— Data provided —
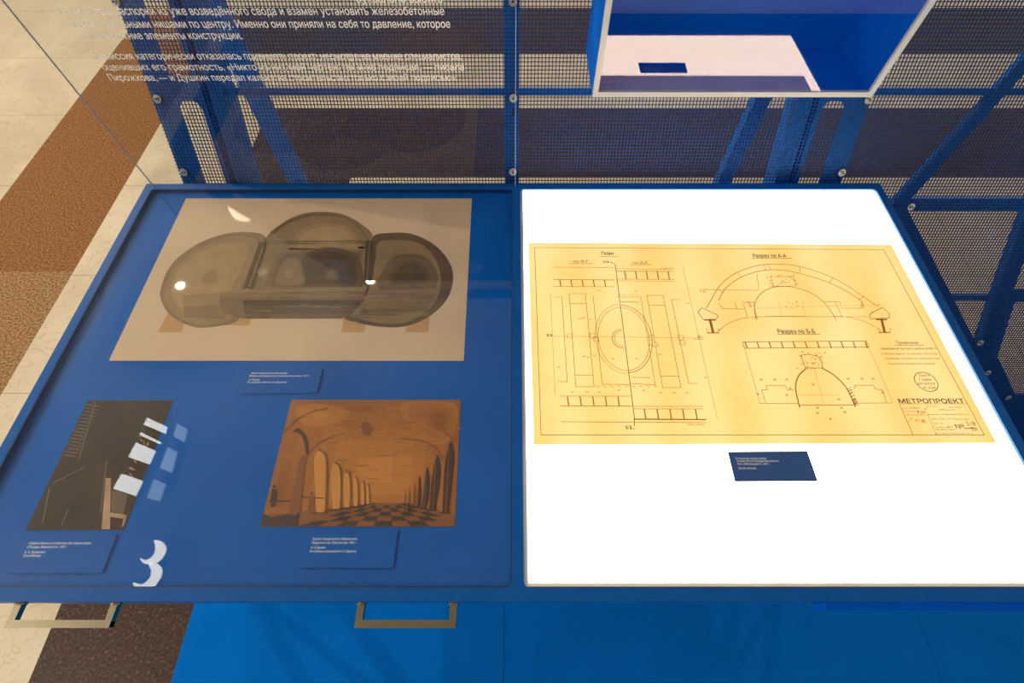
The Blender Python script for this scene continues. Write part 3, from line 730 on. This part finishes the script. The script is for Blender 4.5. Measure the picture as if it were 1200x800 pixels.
# title block
L_([(1054, 473), (1133, 473)], 0.0007); L_([(1054, 473.5), (1070, 509.5)], W1, 1); L_([(1087, 485), (1097, 509)], 0.0006)
for yy, xa, xb in ((478, 1058, 1080), (482, 1060, 1082), (486, 1062, 1086), (476, 1086, 1100), (480, 1100, 1118), (485.5, 1088, 1136), (491, 1092, 1134), (496, 1094, 1104), (501, 1096, 1114), (503.5, 1098, 1118), (508, 1096, 1140), (477, 1112, 1126), (499.5, 1110, 1114)):
    x = xa
    while x < xb: L_([(x, yy), (x + rr.uniform(1.2, 3.4), yy + rr.uniform(-0.5, 0.5))], W1, rr.choice((0, 0, 1))); x += 3.8
scribble(1066, 1084, 490, 496, 16, 2); scribble(1074, 1086, 478, 486, 12, 0)
L_(arc(1085.3, 447.3, 12.8, 11.2, 0, 360, 32, -0.49 * 1.0), W2, 1, True)
L_([(1130, 502), (1142, 501.5)], W2, 1)
d.build('linework', MS, p)
d = MB()
def T_(x0, x1, y, s, h, mi=1):
    a = onz(x0, y, ZD + 0.0014); b = onz(x1, y, ZD + 0.0014); t = MB(); t.text(s, a, EX, EYp, (b - a).length, h, bold=0.022 if h > 0.0072 else 0.0); t.build('inscription', MS[mi], p)
def U_(x0, x1, y, wd=W1, mi=1):
    u = MB(); u.line([onz(x0, y, ZD + 0.0014), onz(x1, y, ZD + 0.0014)], wd); u.build('underline', MS[mi], p)
T_(705, 719, 298.5, 'План', 0.008); U_(703, 724, 300.5)
T_(672, 690, 307.5, 'по В-Г', 0.006); U_(667, 695, 308.8)
T_(742, 759, 309, 'по Д-Е', 0.006); U_(738, 763, 310)
T_(707, 713, 308, 'Я', 0.005); U_(712, 717, 307)
T_(883, 922, 301.5, 'Разрез по А-А', 0.0085); U_(881, 928, 302.5)
T_(912, 956, 390.5, 'Разрез по Б-Б', 0.0085); U_(911, 961, 391.5)
T_(821, 827, 342.5, '1:5', 0.005); T_(818, 824, 396, 'В₁', 0.005); T_(641, 647, 394, 'В', 0.005)
T_(733, 740, 503, 'Я', 0.006); U_(740, 744, 502)
T_(1051, 1077, 403, 'Примечание', 0.006); U_(1049, 1082, 404.3)
T_(1030, 1098, 409.5, '1. Армирование смотреть чертеж на КМ-12', 0.0045, 1)
T_(1033, 1100, 415.5, '2. Бетон марки не менее 170 кг/см²', 0.0042, 0)
T_(1036, 1102, 421, '3. Размеры указаны по чертежу в мм', 0.0040, 0)
T_(1041, 1096, 427, 'Смотреть разрез по куполу', 0.0040, 0)
T_(1077, 1090, 441, 'Лист', 0.0045); T_(1078, 1092, 445.8, 'Годен', 0.0045); T_(1075, 1096, 450.5, 'для купола', 0.0045); T_(1083, 1097, 455.6, 'К-324', 0.0045)
T_(1054, 1131, 472.2, 'МЕТРОПРОЕКТ', 0.0075)
T_(1121, 1131, 502, '№', 0.0071); T_(1134, 1144, 498.5, '5-18', 0.007); T_(1139, 1146, 504.5, '324', 0.006)
T_(807, 826, 498.3, 'Вид снизу', 0.0035, 2); T_(775, 791, 314.6, 'Вид снизу', 0.003, 0)

caption([(853, 529), (946, 528.3), (958.5, 563.5), (861.5, 564)],
        [(862, 898, 538, 'Конструкция купола кровли'), (863.5, 913, 541, 'станции метро «Площадь Маяковского»'), (864.5, 902, 544.5, 'Лист «Метропроекта». 1937 г.'), (866, 886, 549.5, 'Копия чертежа')],
        'dark blue caption card on the glowing white panel', z0=LZ, mat=BLUE_LABEL, name='caption_card', th=0.0015, h=0.003)

# ---------------------------------------------------------------- text pane
YP = 0.5 * (yf + yf - RW)
pane = thing('text_pane', 'upright clear glass pane printed with white text at the back of the table', 'glass pane', (onz(380, 213, TZ).x, YP, TZ))
px0 = ony(175.5, 213, YP).x; px1 = ony(604, 213, YP).x; PH = 0.41
q = MB(); q.box(px0 + 0.0006, px1 - 0.0006, YP - 0.0015, YP + 0.0015, TZ, TZ + PH); q.build('glass_sheet', G_PANE, pane)
q = MB(); q.box(px0, px0 + 0.0006, YP - 0.0015, YP + 0.0015, TZ, TZ + PH); q.box(px1 - 0.0006, px1, YP - 0.0015, YP + 0.0015, TZ, TZ + PH); q.box(px0, px1, YP - 0.0015, YP + 0.0015, TZ + PH, TZ + PH + 0.0006)
q.build('polished_edge', ACRYL, pane)
t = MB(); yt = YP - 0.0018
def PT(x0, x1, y, s, h=0.0112):
    a = ony(x0, y, yt); b = ony(x1, y, yt); t.text(s, a, EX, (0, 0, 1), (b - a).length, h, bold=0.010)
PT(418, 519, 3.0, 'буквально выбить')
PT(72.5, 521, 17.5, 'поперечные распорки из уже возведённого свода и взамен установить железобетонные')
PT(83, 528, 32.5, 'плиты с овальными нишами по центру. Именно они приняли на себя то давление, которое')
PT(96, 285, 45.8, 'несли прежние элементы конструкции.')
PT(113, 541, 69.5, 'Комиссия категорически отказалась принимать проект, несмотря на мнение специалистов,')
PT(122, 544, 82.3, 'оценивших его грамотность. «Никто из них мой чертёж так и не подписал, — писала')
PT(130, 536, 94.5, 'Пирожкова, — и Душкин передал кальку на строительство только с моей подписью».')
t.build('white_lettering', WHITE, pane)

# ---------------------------------------------------------------- wall-mounted display box
YG = 0.714
a = ony(694, 113, YG); b = ony(1021, 113, YG)
bx0, bx1, bz0 = a.x, b.x, a.z; bz1 = bz0 + 0.40; by1 = YG + 0.13; TK = 0.006
box = thing('display_box', 'open-fronted blue display box hung on the mesh above the glowing panel', 'display box', ((bx0 + bx1) / 2, YG + 0.065, bz0))
q = MB(); y0 = YG + 0.004
q.box(bx0, bx0 + TK, y0, by1, bz0, bz1); q.box(bx1 - TK, bx1, y0, by1, bz0, bz1)
q.box(bx0 + TK, bx1 - TK, y0, by1, bz0, bz0 + TK); q.box(bx0 + TK, bx1 - TK, y0, by1, bz1 - TK, bz1)
q.box(bx0 + TK, bx1 - TK, by1 - TK, by1, bz0 + TK, bz1 - TK)
q.build('box_shell', BLUE_BOX, box)
q = MB(); q.box(bx0 + 0.008, bx1 - 0.008, YG - 0.001, YG + 0.001, bz0 + 0.008, bz1 - 0.008); q.build('cover_glass', G_BOX, box)
q = MB(); e = 0.008
q.box(bx0, bx0 + e, YG - 0.002, y0, bz0, bz1); q.box(bx1 - e, bx1, YG - 0.002, y0, bz0, bz1)
q.box(bx0 + e, bx1 - e, YG - 0.002, y0, bz0, bz0 + e); q.box(bx0 + e, bx1 - e, YG - 0.002, y0, bz1 - e, bz1)
q.build('cover_rim', ACRYL, box)
for x in (bx0 + 0.06, bx1 - 0.06):
    zz = bz0 + 0.30; ym = M0.y + (zz - TZ) * 0.4856
    q = MB(); q.box(x - 0.012, x + 0.012, by1, ym - 0.003, zz - 0.012, zz + 0.012)
    q.build('hanging_bracket', BLUE, box)

# ---------------------------------------------------------------- ceiling lamps: some mirrored in the glass, other spotlights unseen
HOUSE = pmat('white_lamp_housing', (0.7, 0.68, 0.62), 0.5)
def mirror_at(px, py, z):                      # where a ceiling lamp must hang to show at this spot of the table glass
    g_ = onz(px, py, TZ - 0.001); dd = (g_ - CAM); dd.z = -dd.z
    return g_ + dd * ((z - g_.z) / dd.z)
def spot(p, label, power, rad=0.045, col=(1.0, 0.88, 0.70)):
    r = thing('spotlight', label, 'lamp', (p.x, p.y, CZ), 'warm ceiling spotlights')
    h_ = MB(); h_.cyl((p.x, p.y, CZ), (p.x, p.y, CZ - 0.03), 0.05, 20); h_.cyl((p.x, p.y, CZ - 0.03), (p.x, p.y, CZ - 0.2), 0.012, 10)
    h_.cyl((p.x, p.y, CZ - 0.2), (p.x, p.y, CZ - 0.3), 0.03, 20, r2=0.07)
    h_.build('lamp_housing', HOUSE, r)
    l = bpy.data.lights.new('bulb', 'POINT'); l.energy = power; l.color = col; l.shadow_soft_size = rad
    q = MB(); q.cyl((p.x, p.y, CZ - 0.3), (p.x, p.y, CZ - 0.305), 0.045, 24); q.build('lamp_lens', emat('lamp_lens_glow', (40, 33, 24)), r)
    lo = bpy.data.objects.new('bulb', l); COL.objects.link(lo); lo.parent = r; lo.location = (0, 0, -0.32)
SZ = CZ - 0.32
spot(mirror_at(210, 333, SZ), 'warm ceiling spotlight mirrored as a bright star on the left lobe of the print', KEY_POWER, 0.008)
spot(mirror_at(434, 327, SZ), 'warm ceiling spotlight mirrored as a bright star on the right lobe of the print', LAMP_POWER)
spot(V((-4.1, -0.7, SZ)), 'warm ceiling spotlight beside the left wall', 240)
spot(V((1.8, 2.6, SZ)), 'added unseen ceiling spotlight behind the mesh to the right', LAMP_POWER)  # added lamp, unseen, only there to light the scene
spot(V((-2.6, -1.6, SZ)), 'added unseen ceiling spotlight behind the camera to the left', LAMP_POWER)  # another added lamp out of view, for its light alone
def glow(name, pts, col, label, cat, group):
    q = MB(); zt = CZ - 0.03
    q.prism([mirror_at(x, y, zt) for x, y in pts], (0, 0, 0.03), 1, 1)
    c_ = [mirror_at(x, y, zt) for x, y in pts]
    q.prism([V(p_) - V((0, 0, 0.001)) for p_ in c_], (0, 0, 0.001), 0)
    tag(q.build(name, [emat(name + '_glow', col), HOUSE]), label, cat, group)
PG = 'white ceiling light panels mirrored in the case glass'
for pts, lb in (([(172, 489), (196, 500), (194, 508), (168, 497)], 'white ceiling light panel mirrored topmost over the dark photograph'),
            ([(164.5, 506), (189, 518), (187, 520.5), (163, 509)], 'thin white ceiling light strip mirrored over the dark photograph'),
            ([(159, 518), (182.6, 528), (175, 544), (150, 535)], 'white ceiling light panel mirrored third down over the dark photograph'),
            ([(142, 554.6), (167.7, 563.5), (159, 581), (132, 572)], 'white ceiling light panel mirrored lowest over the dark photograph')):
    glow('light_panel', pts, (7.5, 8.0, 8.2), lb, 'light panel', PG)
for pts, lb in (([(207, 496), (220, 502.5), (215.5, 518), (203, 511)], 'added dim bluish pane for a second reflection top right of the dark photograph'),
            ([(196, 524), (208, 529), (201, 553.5), (187, 548)], 'added dim bluish pane for a second reflection middle right of the dark photograph'),
            ([(180, 561), (194, 567), (187, 587.5), (172, 583)], 'added dim bluish pane for a second reflection low right of the dark photograph')):
    glow('ghost_pane', pts, (1.1, 1.7, 2.0), lb, 'light panel', PG)  # added panes imitating the fainter second reflection of the light panels
C5 = lambda L5: smooth([(x / 5, y / 5 + 590) for x, y in L5], 5, True)
glow('crescent_lamp', C5([(900, 216), (940, 218), (972, 258), (950, 320), (900, 350), (845, 350), (818, 318), (855, 330), (895, 302), (908, 255)]), (8.5, 7.6, 6.0), 'cream crescent ceiling lamp mirrored upper at the front of the case', 'lamp', 'crescent ceiling lamps')
glow('crescent_lamp', C5([(870, 352), (920, 350), (950, 390), (930, 450), (890, 486), (795, 488), (780, 462), (832, 470), (872, 440), (884, 392)]), (8.5, 7.6, 6.0), 'cream crescent ceiling lamp mirrored lower at the front of the case', 'lamp', 'crescent ceiling lamps')
glow('dome_lamp', smooth([(272, 221), (266, 230), (267, 243), (274, 255), (287, 259), (298, 256)], 5) + [(305, 252), (296, 242), (286, 232), (278, 225)], (8, 7, 5.2), 'cream dome ceiling lamp mirrored at the top of the sepia print', 'lamp', None)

— Task requirements —
Count the lines of the material that include the word "this", then report only the total.

— Exercise answer —
2